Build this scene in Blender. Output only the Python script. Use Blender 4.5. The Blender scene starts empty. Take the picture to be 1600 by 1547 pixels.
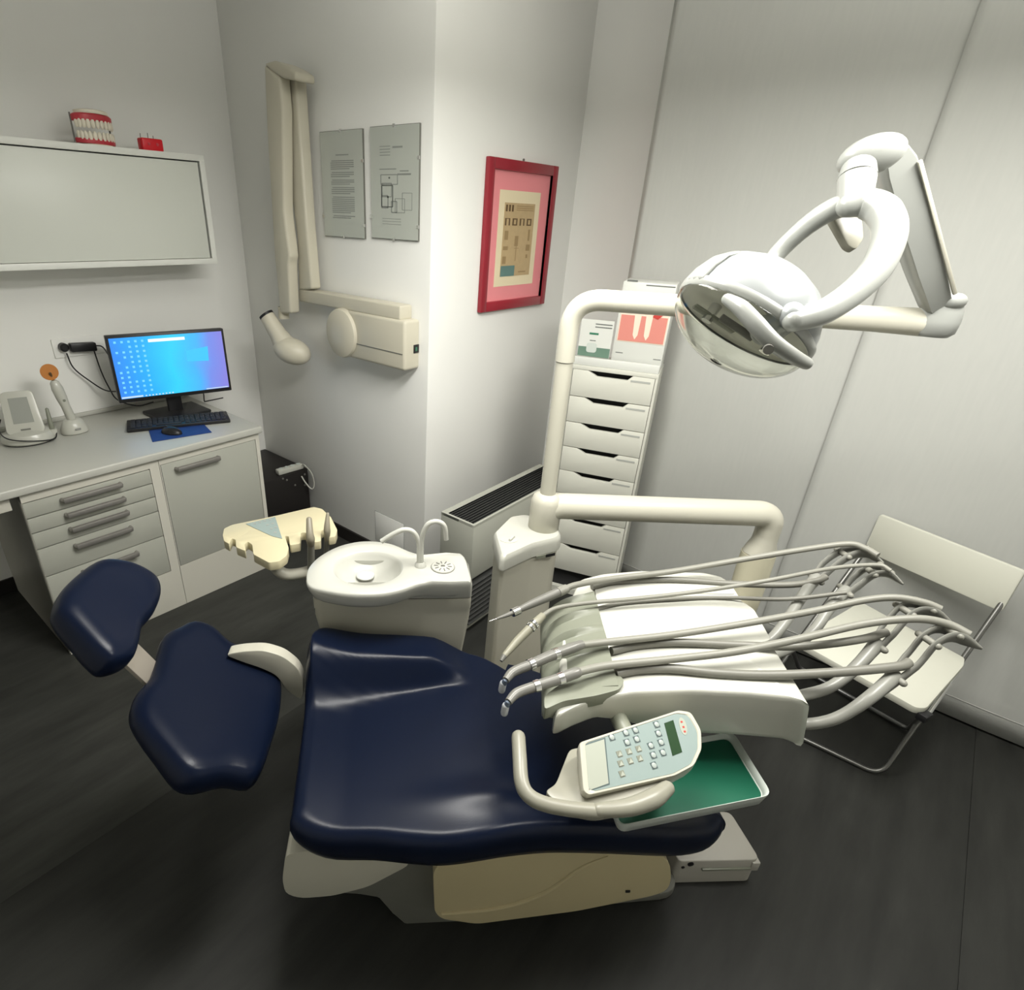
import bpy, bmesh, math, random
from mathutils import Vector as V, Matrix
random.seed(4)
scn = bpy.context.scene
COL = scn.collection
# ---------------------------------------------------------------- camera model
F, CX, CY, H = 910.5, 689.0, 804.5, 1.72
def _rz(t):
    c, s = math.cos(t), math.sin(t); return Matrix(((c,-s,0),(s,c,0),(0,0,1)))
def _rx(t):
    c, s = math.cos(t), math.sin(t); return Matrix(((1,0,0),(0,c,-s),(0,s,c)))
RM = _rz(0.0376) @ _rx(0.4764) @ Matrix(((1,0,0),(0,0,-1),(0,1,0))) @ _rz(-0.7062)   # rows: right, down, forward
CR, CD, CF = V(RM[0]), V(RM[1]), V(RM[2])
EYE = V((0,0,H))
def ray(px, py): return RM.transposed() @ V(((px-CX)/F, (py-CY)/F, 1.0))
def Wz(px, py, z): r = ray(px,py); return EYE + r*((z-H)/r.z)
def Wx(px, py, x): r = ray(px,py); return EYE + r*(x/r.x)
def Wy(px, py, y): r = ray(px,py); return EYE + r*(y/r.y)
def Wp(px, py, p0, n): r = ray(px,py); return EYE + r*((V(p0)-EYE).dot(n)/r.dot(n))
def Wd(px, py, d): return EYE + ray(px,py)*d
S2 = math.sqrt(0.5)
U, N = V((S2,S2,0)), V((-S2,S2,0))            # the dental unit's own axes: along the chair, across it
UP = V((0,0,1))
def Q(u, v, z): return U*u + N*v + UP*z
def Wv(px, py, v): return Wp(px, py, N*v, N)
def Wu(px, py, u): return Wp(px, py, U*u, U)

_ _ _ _

Pick out all the lines with the word "scene" in them and copy them.

Full answer:
Build this scene in Blender. Output only the Python script. Use Blender 4.5. The Blender scene starts empty. Take the picture to be 1600 by 1547 pixels.
scn = bpy.context.scene